SHORT EXERCISE
Keep only the lines of the data below that contain "from", and copy them.

SOURCE EXCERPT
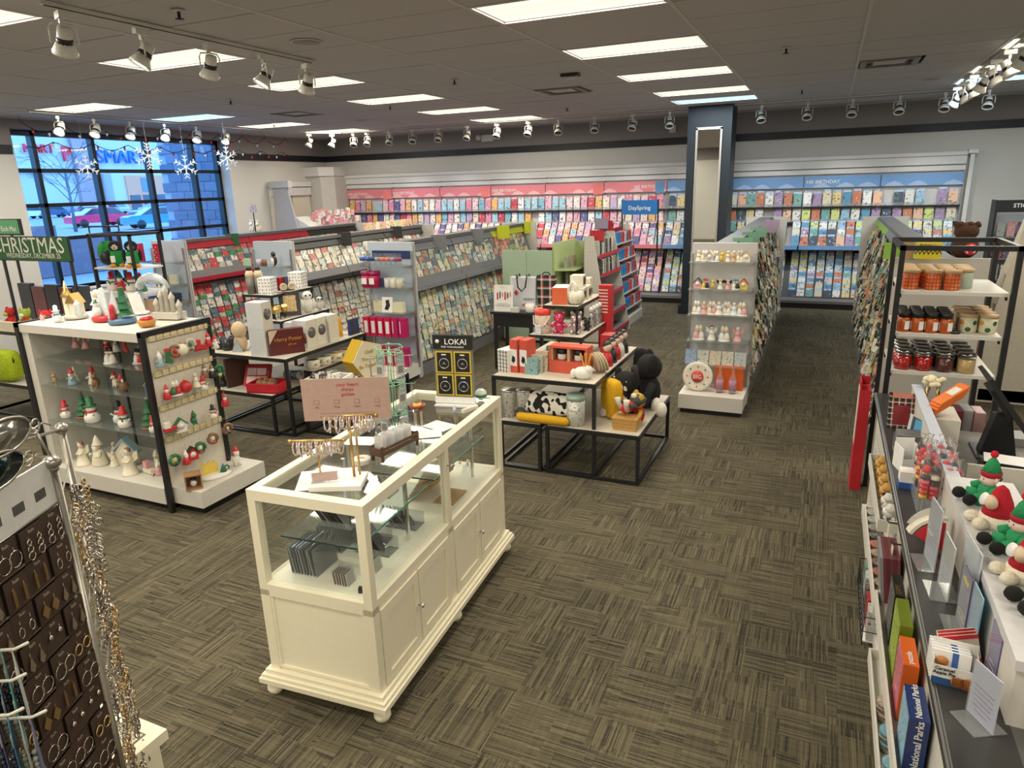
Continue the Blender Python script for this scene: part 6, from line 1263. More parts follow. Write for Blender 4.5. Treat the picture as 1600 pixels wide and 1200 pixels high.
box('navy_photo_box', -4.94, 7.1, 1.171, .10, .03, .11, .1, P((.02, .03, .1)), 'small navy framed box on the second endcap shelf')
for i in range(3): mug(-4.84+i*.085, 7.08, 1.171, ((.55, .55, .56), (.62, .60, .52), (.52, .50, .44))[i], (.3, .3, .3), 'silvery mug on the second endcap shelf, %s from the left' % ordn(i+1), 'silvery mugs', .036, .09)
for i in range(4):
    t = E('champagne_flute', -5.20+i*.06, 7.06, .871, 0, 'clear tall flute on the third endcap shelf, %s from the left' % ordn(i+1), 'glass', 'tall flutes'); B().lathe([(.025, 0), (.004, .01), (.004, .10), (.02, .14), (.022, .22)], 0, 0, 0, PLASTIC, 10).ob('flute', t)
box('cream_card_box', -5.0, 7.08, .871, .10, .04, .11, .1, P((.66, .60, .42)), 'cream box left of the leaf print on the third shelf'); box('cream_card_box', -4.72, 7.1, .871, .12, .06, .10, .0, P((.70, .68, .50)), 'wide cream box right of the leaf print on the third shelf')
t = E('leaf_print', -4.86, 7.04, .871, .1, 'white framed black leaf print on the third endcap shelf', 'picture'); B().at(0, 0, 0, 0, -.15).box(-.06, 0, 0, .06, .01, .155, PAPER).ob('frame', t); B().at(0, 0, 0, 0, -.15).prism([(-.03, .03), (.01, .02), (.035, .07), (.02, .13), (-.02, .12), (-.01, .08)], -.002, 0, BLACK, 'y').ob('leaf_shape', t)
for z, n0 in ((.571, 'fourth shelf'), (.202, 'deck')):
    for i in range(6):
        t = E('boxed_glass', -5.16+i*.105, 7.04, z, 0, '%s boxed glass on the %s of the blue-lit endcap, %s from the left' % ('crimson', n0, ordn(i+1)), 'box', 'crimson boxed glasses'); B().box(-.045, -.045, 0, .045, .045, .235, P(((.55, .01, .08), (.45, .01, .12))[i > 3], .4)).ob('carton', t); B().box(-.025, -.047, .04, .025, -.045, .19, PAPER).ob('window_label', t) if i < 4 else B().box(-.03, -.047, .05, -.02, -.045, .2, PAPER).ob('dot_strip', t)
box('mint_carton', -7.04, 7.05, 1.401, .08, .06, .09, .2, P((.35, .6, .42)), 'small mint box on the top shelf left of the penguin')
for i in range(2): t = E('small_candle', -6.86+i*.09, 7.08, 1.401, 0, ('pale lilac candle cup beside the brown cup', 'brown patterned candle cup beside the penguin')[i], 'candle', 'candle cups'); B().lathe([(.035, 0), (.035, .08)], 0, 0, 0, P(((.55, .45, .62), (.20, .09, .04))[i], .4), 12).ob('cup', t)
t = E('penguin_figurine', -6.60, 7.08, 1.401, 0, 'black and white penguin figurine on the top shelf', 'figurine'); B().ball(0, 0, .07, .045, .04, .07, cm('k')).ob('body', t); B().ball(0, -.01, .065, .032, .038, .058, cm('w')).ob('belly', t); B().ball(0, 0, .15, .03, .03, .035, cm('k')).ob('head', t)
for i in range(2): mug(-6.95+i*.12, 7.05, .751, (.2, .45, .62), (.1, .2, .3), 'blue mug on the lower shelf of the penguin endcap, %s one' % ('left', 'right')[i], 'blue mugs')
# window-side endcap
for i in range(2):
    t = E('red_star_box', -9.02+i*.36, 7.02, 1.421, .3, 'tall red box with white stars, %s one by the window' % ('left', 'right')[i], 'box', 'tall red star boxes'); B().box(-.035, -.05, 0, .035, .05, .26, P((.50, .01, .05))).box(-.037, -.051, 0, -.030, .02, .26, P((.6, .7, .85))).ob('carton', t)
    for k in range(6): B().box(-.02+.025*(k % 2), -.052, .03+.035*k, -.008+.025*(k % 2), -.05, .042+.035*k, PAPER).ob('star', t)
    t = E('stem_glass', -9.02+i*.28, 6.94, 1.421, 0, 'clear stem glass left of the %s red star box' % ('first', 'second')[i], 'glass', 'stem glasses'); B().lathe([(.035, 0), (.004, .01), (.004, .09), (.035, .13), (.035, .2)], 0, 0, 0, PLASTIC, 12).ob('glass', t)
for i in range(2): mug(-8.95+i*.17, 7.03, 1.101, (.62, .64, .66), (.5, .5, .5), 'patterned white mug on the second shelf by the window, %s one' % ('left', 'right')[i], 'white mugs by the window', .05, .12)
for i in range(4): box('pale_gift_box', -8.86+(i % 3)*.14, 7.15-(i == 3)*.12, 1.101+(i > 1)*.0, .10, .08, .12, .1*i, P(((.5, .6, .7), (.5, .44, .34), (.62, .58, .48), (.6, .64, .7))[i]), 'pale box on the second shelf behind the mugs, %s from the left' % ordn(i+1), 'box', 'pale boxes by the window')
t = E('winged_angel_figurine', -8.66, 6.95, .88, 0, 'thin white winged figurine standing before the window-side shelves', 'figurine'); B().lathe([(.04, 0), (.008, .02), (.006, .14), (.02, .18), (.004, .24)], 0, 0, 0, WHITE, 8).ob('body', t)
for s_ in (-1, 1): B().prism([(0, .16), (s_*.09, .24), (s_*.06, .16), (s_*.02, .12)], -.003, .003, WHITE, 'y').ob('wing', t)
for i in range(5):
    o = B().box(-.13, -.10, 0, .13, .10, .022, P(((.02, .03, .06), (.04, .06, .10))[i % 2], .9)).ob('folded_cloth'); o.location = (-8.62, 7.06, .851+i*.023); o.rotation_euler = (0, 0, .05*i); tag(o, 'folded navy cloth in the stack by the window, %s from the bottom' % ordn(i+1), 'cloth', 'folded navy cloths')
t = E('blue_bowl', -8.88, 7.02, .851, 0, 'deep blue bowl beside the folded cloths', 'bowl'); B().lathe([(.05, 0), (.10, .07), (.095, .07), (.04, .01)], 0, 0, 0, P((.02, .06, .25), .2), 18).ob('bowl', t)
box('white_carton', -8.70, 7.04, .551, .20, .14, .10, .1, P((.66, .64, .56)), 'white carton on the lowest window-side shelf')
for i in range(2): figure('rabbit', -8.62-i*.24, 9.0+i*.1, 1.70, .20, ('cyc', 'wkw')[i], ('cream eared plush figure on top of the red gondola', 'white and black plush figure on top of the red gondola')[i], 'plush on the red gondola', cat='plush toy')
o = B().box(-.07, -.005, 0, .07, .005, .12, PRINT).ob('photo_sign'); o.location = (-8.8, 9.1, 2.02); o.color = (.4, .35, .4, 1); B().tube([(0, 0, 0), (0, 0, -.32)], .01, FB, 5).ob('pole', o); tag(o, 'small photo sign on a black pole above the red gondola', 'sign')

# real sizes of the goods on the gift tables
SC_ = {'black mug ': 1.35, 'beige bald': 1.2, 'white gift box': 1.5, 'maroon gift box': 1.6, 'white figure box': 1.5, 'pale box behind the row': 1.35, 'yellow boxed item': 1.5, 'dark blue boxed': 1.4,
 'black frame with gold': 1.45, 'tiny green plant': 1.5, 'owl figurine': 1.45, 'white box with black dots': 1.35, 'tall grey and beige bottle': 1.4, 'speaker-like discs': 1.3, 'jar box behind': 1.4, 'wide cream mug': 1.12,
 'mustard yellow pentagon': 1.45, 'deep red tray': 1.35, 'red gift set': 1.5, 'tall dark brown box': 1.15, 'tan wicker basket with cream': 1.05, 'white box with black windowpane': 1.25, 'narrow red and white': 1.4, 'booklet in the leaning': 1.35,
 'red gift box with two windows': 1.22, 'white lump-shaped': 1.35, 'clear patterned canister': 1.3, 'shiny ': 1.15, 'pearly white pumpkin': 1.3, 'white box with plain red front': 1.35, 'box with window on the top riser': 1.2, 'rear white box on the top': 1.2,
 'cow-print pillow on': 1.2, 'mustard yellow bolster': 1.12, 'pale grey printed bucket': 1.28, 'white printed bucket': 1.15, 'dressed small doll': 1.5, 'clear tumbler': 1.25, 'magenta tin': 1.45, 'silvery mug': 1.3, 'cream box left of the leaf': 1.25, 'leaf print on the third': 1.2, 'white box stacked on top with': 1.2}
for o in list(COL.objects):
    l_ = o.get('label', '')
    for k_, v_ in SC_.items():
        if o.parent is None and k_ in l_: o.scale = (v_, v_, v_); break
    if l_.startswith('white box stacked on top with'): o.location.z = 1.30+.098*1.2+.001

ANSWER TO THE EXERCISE
Continue the Blender Python script for this scene: part 6, from line 1263. More parts follow. Write for Blender 4.5. Treat the picture as 1600 pixels wide and 1200 pixels high.
for i in range(3): mug(-4.84+i*.085, 7.08, 1.171, ((.55, .55, .56), (.62, .60, .52), (.52, .50, .44))[i], (.3, .3, .3), 'silvery mug on the second endcap shelf, %s from the left' % ordn(i+1), 'silvery mugs', .036, .09)
    t = E('champagne_flute', -5.20+i*.06, 7.06, .871, 0, 'clear tall flute on the third endcap shelf, %s from the left' % ordn(i+1), 'glass', 'tall flutes'); B().lathe([(.025, 0), (.004, .01), (.004, .10), (.02, .14), (.022, .22)], 0, 0, 0, PLASTIC, 10).ob('flute', t)
        t = E('boxed_glass', -5.16+i*.105, 7.04, z, 0, '%s boxed glass on the %s of the blue-lit endcap, %s from the left' % ('crimson', n0, ordn(i+1)), 'box', 'crimson boxed glasses'); B().box(-.045, -.045, 0, .045, .045, .235, P(((.55, .01, .08), (.45, .01, .12))[i > 3], .4)).ob('carton', t); B().box(-.025, -.047, .04, .025, -.045, .19, PAPER).ob('window_label', t) if i < 4 else B().box(-.03, -.047, .05, -.02, -.045, .2, PAPER).ob('dot_strip', t)
for i in range(4): box('pale_gift_box', -8.86+(i % 3)*.14, 7.15-(i == 3)*.12, 1.101+(i > 1)*.0, .10, .08, .12, .1*i, P(((.5, .6, .7), (.5, .44, .34), (.62, .58, .48), (.6, .64, .7))[i]), 'pale box on the second shelf behind the mugs, %s from the left' % ordn(i+1), 'box', 'pale boxes by the window')
    o = B().box(-.13, -.10, 0, .13, .10, .022, P(((.02, .03, .06), (.04, .06, .10))[i % 2], .9)).ob('folded_cloth'); o.location = (-8.62, 7.06, .851+i*.023); o.rotation_euler = (0, 0, .05*i); tag(o, 'folded navy cloth in the stack by the window, %s from the bottom' % ordn(i+1), 'cloth', 'folded navy cloths')